Under this line sits a listing. Repeat exactly and only its lines from the one holding "Write the bpy" through the one holding "scene.camera = cam"; skip pictures.
══ Data provided ══
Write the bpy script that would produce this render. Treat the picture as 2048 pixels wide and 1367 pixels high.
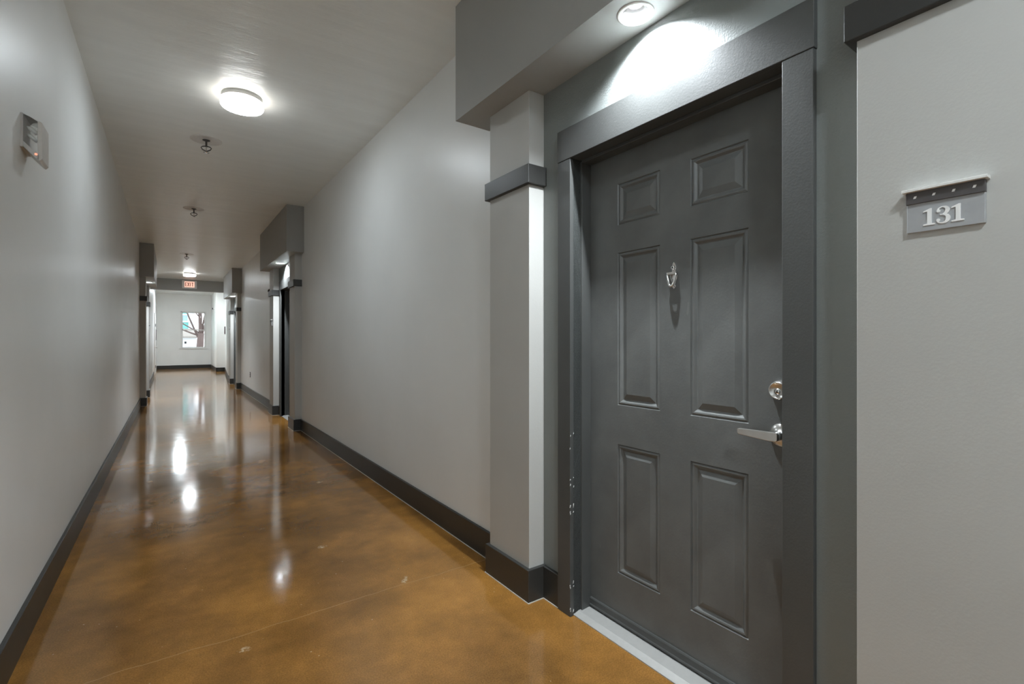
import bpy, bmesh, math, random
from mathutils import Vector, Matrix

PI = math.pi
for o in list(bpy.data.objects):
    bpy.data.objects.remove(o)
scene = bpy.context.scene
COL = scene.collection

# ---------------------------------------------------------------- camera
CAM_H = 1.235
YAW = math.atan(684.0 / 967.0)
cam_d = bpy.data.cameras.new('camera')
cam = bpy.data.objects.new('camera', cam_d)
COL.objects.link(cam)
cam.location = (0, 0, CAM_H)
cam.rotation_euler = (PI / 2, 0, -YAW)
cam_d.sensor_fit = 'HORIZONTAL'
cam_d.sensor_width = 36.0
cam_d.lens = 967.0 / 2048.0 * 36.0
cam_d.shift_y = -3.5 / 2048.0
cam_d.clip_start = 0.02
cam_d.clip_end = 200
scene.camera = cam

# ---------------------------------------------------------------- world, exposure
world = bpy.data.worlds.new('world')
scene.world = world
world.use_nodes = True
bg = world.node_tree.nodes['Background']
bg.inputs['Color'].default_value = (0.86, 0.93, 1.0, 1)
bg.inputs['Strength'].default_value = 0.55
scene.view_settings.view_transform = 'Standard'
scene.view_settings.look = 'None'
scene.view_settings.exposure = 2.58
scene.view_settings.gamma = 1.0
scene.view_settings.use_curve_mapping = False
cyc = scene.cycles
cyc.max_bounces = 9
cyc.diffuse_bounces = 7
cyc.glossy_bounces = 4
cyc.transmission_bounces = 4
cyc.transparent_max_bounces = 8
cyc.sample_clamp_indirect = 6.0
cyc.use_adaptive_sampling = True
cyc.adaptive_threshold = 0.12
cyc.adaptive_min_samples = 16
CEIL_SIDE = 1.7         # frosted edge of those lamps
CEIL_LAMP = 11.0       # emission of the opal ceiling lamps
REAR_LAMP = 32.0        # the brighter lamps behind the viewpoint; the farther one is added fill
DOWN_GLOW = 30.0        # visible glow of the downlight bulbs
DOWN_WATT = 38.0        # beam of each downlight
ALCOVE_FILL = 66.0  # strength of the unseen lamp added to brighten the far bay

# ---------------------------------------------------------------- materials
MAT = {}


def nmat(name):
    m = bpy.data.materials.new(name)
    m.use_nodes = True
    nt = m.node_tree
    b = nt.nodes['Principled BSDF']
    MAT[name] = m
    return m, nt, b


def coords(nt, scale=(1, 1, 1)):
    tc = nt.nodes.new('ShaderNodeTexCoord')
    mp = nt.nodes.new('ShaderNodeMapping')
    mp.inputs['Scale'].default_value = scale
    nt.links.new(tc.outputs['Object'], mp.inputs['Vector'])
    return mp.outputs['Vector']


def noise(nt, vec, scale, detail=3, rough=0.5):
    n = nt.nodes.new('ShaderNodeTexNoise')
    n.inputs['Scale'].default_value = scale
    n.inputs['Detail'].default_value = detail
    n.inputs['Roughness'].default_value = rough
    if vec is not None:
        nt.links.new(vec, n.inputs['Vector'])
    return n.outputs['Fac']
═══
══ Data provided ══
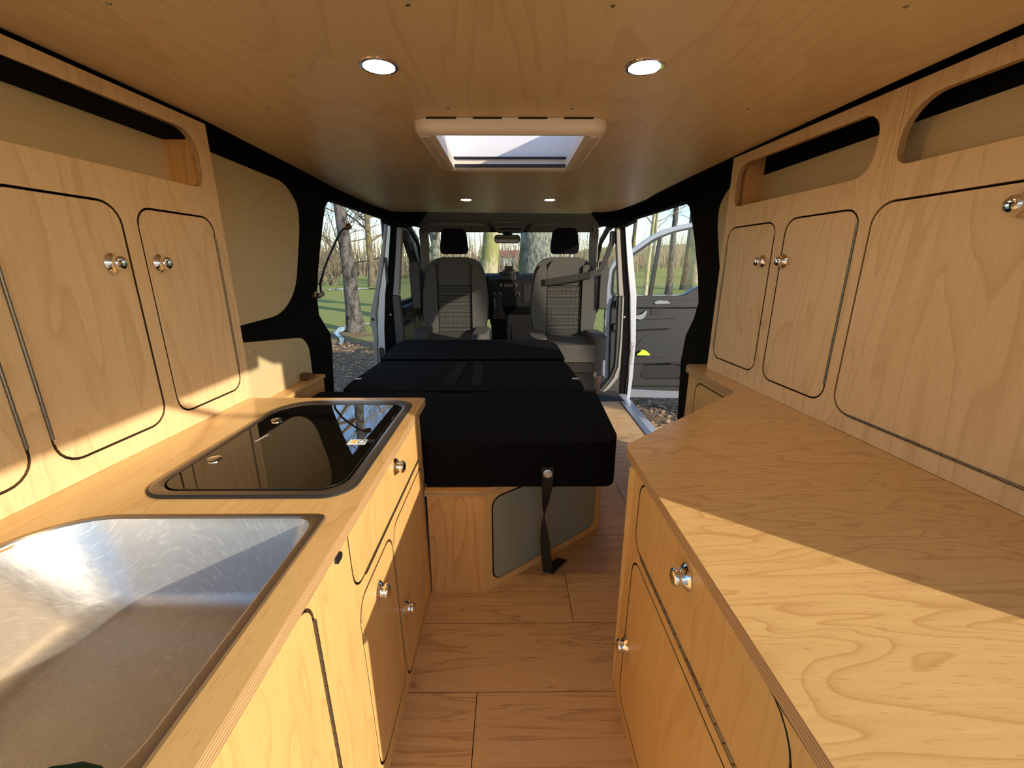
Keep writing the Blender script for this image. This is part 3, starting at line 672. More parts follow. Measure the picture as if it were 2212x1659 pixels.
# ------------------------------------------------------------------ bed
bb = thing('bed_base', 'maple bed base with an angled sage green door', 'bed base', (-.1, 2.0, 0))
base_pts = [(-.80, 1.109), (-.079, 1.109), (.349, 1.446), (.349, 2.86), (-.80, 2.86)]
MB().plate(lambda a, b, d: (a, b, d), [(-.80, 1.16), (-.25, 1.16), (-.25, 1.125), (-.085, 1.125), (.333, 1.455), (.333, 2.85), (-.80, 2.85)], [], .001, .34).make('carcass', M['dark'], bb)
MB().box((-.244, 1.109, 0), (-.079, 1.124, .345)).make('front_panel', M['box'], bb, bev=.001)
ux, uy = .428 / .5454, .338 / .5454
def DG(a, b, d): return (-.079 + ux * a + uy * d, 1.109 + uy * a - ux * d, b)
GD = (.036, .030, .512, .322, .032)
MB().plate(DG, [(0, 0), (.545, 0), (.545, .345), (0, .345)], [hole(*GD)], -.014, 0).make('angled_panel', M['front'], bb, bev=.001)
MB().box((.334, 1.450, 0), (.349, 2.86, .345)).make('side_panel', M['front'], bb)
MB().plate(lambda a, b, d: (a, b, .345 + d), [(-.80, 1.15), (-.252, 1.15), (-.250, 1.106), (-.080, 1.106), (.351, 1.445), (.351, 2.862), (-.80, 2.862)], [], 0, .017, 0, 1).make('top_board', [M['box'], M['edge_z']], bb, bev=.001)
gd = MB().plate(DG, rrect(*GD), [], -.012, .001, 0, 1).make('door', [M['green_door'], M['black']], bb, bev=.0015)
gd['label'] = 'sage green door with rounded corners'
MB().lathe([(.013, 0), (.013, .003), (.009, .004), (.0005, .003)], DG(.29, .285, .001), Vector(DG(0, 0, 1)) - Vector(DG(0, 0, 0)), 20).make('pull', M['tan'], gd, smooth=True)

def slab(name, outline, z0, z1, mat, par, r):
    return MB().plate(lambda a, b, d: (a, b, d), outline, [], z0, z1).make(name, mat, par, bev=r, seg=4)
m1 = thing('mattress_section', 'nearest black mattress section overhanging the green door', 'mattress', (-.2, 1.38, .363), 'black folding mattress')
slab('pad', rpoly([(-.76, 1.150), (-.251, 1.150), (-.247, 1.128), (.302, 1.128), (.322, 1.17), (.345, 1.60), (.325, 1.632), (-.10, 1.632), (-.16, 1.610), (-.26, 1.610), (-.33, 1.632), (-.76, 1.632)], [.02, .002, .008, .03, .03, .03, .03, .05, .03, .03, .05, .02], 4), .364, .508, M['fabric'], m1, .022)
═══
- **Solution for this exercise**:
Write the bpy script that would produce this render. Treat the picture as 2048 pixels wide and 1367 pixels high.
import bpy, bmesh, math, random
from mathutils import Vector, Matrix

PI = math.pi
for o in list(bpy.data.objects):
    bpy.data.objects.remove(o)
scene = bpy.context.scene
COL = scene.collection

# ---------------------------------------------------------------- camera
CAM_H = 1.235
YAW = math.atan(684.0 / 967.0)
cam_d = bpy.data.cameras.new('camera')
cam = bpy.data.objects.new('camera', cam_d)
COL.objects.link(cam)
cam.location = (0, 0, CAM_H)
cam.rotation_euler = (PI / 2, 0, -YAW)
cam_d.sensor_fit = 'HORIZONTAL'
cam_d.sensor_width = 36.0
cam_d.lens = 967.0 / 2048.0 * 36.0
cam_d.shift_y = -3.5 / 2048.0
cam_d.clip_start = 0.02
cam_d.clip_end = 200
scene.camera = cam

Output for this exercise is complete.